Sin embargo, nada hay más alejado de la verdad que tan excesiva simplificación. Tal vez ocurriera algo de todo ello al comienzo de la carrera del compositor, pero también se tendría que agregar que, no habiendo convertido -como Bartok- el material folclórico en un idioma musical de índole muy personaly singularizado, tuvo la sensibilidad necesaria para descubrir que, siendo el nacionalismo una actitud esencialmente romántica y decimonónica, se tenía que superar su anacronismo básico dándole una apariencia distinta de la que le otorgarían los moldes tradicionales, ya gastados y extemporáneos en el año de 1930 en que da comienzo en forma sistemática a su obra como compositor. En consecuencia, tomó prestados de sus inquietos colegas europeos de los años veinte y treinta -Stravinsky, Varése, el joven Hindemith, Les Six- recursos y procedimientos que, siendo quizá algo superficiales y tal vez más un juego que una verdadera posibilidad musical, no por ello eran menos efectivos y revestían, en cambio, a su música con el prestigio y la brillantez de una contemporaneidad entendida -además- de manera un tanto irónica. En otras palabras, Revueltas fue todo menos el ingenuo musical que nos han querido presentar.

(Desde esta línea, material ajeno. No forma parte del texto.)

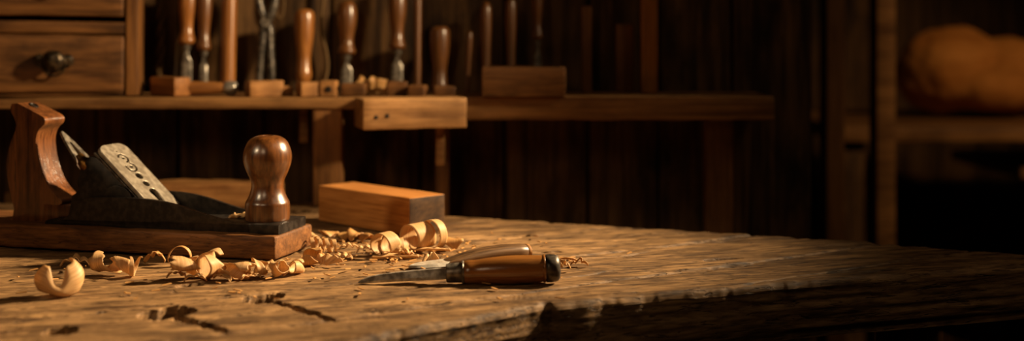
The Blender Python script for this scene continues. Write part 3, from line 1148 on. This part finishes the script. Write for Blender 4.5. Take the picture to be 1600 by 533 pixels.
rack_tool('chisel', 'brown-handled chisel standing above the lying mallet head, first tool right of the drawer cabinet', 'chisel', 290, -30, 70, 13.5, 'turned', M['tool'], 9)
rack_tool('chisel', 'slimmer brown-handled chisel standing just right of the first chisel, above the mallet handle', 'chisel', 317, -26, 80, 11, 'turned', M['tool_dark'], 6.5)
rack_tool('round_rod', 'plain round light-brown wooden rod standing upright behind the mallet end', 'rod', 356, -60, 146, 12, 'straight', M['tool'])
rack_tool('upturned_handle', 'loose rounded wooden tool handle standing neck down behind small blocks, left of the dark chisel', 'tool handle', 474, 14, 128, 15, 'flared', M['tool'])
rack_tool('chisel', 'chisel with dark reddish handle standing left of the timber beam, wood curls at its foot', 'chisel', 541, 1, 86, 14, 'turned', M['tool_dark'], 9)
rack_tool('chisel', 'chisel with brown handle reaching past the picture top, standing over the beam', 'chisel', 620, -22, 78, 13, 'turned', M['tool_dark'], 9)
rack_tool('thin_rod', 'thin wooden rod standing between the beam chisel and the short handle', 'rod', 652, -40, 146, 6, 'straight', M['tool_dark'])
rack_tool('upturned_handle', 'short round-topped wooden handle standing over the beam, lowest of the standing tools', 'tool handle', 687, 41, 146, 15, 'flared', M['tool_dark'])
rack_tool('slender_handle', 'slender brown handle standing left of the long shelf box', 'tool handle', 759, 2, 146, 9, 'slim', M['tool_dark'])
rack_tool('slender_handle', 'slender dim handle standing behind the long shelf box, left one of two', 'tool handle', 798, -6, 146, 9, 'slim', M['tool_dark'])
rack_tool('chisel', 'dim chisel with dark blade standing behind right part of the long shelf box', 'chisel', 840, -30, 62, 8, 'turned', M['tool_dark'], 6)
rack_tool('curved_stick', 'thin bent stick standing right of the short round-topped handle', 'stick', 729, 48, 146, 5, 'slim', M['tool_dark'], tilt_=3)

# dark iron pincers standing between rod and upturned handle
pin = thing('pincers', 'dark iron pincers standing jaws up left of the upturned handle', 'pincers', (xpx(414), YT, SH + 0.0006))
pin.rotation_euler = (math.radians(-5), 0, 0)
for sgn in (-1, 1):
    bm = bmesh.new()
    pts = spline([(sgn * 0.0080, 0, 0.001), (sgn * 0.0078, 0, 0.03), (sgn * 0.0050, 0, 0.065), (sgn * 0.0038, 0, 0.085), (-sgn * 0.004, 0.001 * sgn, 0.100),
                  (-sgn * 0.0100, 0, 0.120), (-sgn * 0.0085, 0, 0.140), (-sgn * 0.001, 0, 0.150)], 6)
    tube(bm, pts, [0.0046 + 0.002 * math.sin(math.pi * k / (len(pts) - 1)) for k in range(len(pts))], 10)
    obj('arm', bm, M['iron_edge'], pin, 60)
bm = bmesh.new()
lathe(bm, [(-0.007, 0), (-0.007, 0.006), (0.007, 0.006), (0.007, 0)], 20, Matrix.Translation((0, 0, 0.093)) @ Matrix.Rotation(math.radians(90), 4, 'X'))
obj('pivot', bm, M['dull_steel'], pin, 40)

# hanging rope hank between cabinet and first chisel
rp = thing('rope_hank', 'thin twisted rope hanging beside the drawer cabinet', 'rope', (xpx(238), 1.695, SH))
for ph in (0, math.pi):
    bm = bmesh.new()
    pts = [(0.0035 * math.cos(ph + k * 0.55) + 0.002 * math.sin(k * 0.13), 0.0035 * math.sin(ph + k * 0.55), 0.030 + k * 0.0042) for k in range(60)]
    tube(bm, pts, 0.0028, 8)
    obj('strand', bm, M['rope'], rp, 60)
bm = bmesh.new()
for k in range(7):
    a = k * 0.9
    tube(bm, [(0.003 * math.cos(a), 0.003 * math.sin(a), 0.034), (0.0045 * math.cos(a), 0.0045 * math.sin(a), 0.018), (0.005 * math.cos(a), 0.004 * math.sin(a), 0.0005)], 0.0014, 6)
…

Además, Revueltas no permaneció estático sino que derivó hacia soluciones muy interesantes y refinadas de su problemática como compositor: los pedales antes aludidos se transforman en motivos musicales reiterados y obsesivos que no sólo llegan a cambiar de timbre, sino que se combinan y superponen de muy variadas maneras, formando un rico y sugestivo tejido musical en el que se imbrican algunas melodías tal vez menos abiertamente nacionales o de índole popular que las de partituras anteriores, pero siempre de gran eficacia expresiva. A la fase de mayor depuración corresponden obras como "Planos" o "Sensemayá".

Los temperamentos artísticos tan contrapuestos de Chávez y Revueltas -el severamente intelectual y austero del primero frente al poderosamente emotivo y exuberante del segundo- representan en cierta forma los dos rostros de ese Jano bifronte que es, desde la Conquista, la nación mexicana, y han dado origen a una de las más elevadas expresiones musicales de la misma. Los dos compositores -tan diferentes en su forma de ser- se complementaban excelentemente tal vez por esa misma causa, y modelaron la vida musical del país en aquella fase crucial. No solo escribían música o dirigían conciertos, sino que formaron una amplia conciencia musical pública y aseguraron la continuidad de su obra modelando nuevas generaciones de artistas.

Entre sus discípulos de la siguiente generación destaca con especial brillo otra pareja de compositores igualmente contrapuestos y complementarios: Blas Galindo y José Pablo Moncayo. El primero hace una música poderosamente lírica y de una materia sonora muy densa y rica, siempre de carácter íntimo e incluso intovertido que no hace concesiones y no vacila en recurrir a difíciles combinaciones rítmicas, acordes disonantes y ásperas superposiciones sonoras a fin de comunicar su mensaje de la manera más directa posible. Desde luego, esta naturaleza reservada y austera de la obra de Galindo, ajena a cualquier espectacularidad efectista, es una de sus mayores virtudes estéticas, pero, por razones obvias, también ha sido el mayor escollo para su difusión. Moncayo, en cambio, compuso una música de gran transparencia y luminosidad, nítida y sin asperezas y si, por el contrario, más bien incisiva que, por su espíritu cercano a Ravel (aunque no por ello menos nacional), representa -frente a lo que se podría considerar como la expresión esencialmente indígena de Galindo- el elemento latino, criollo, del alma mexicana.

Por la época en que Chávez, Revueltas, Galindo y Moncayo están construyendo la realidad musical del país, se incorpora a la vida artística del mismo un compositor español de origen germano que se aleja así de la pasión fratricida que sacude y desgarra a su patria: Rodolfo Halffter. Su integración a la actividad musical mexicana representa un aporte de gran trascendencia, pues no sólo es un excelente compositor sino que inyecta las más recientes inquietudes europeas a nuestro medio y, a través de sus labores como educador, crítico, organizador de conciertos y editor de música, se convierte en uno de los factores más eficaces para impedir cualquier recaída de la música de México en el provincianismo y el coloniaje que la ahogó en otro tiempo.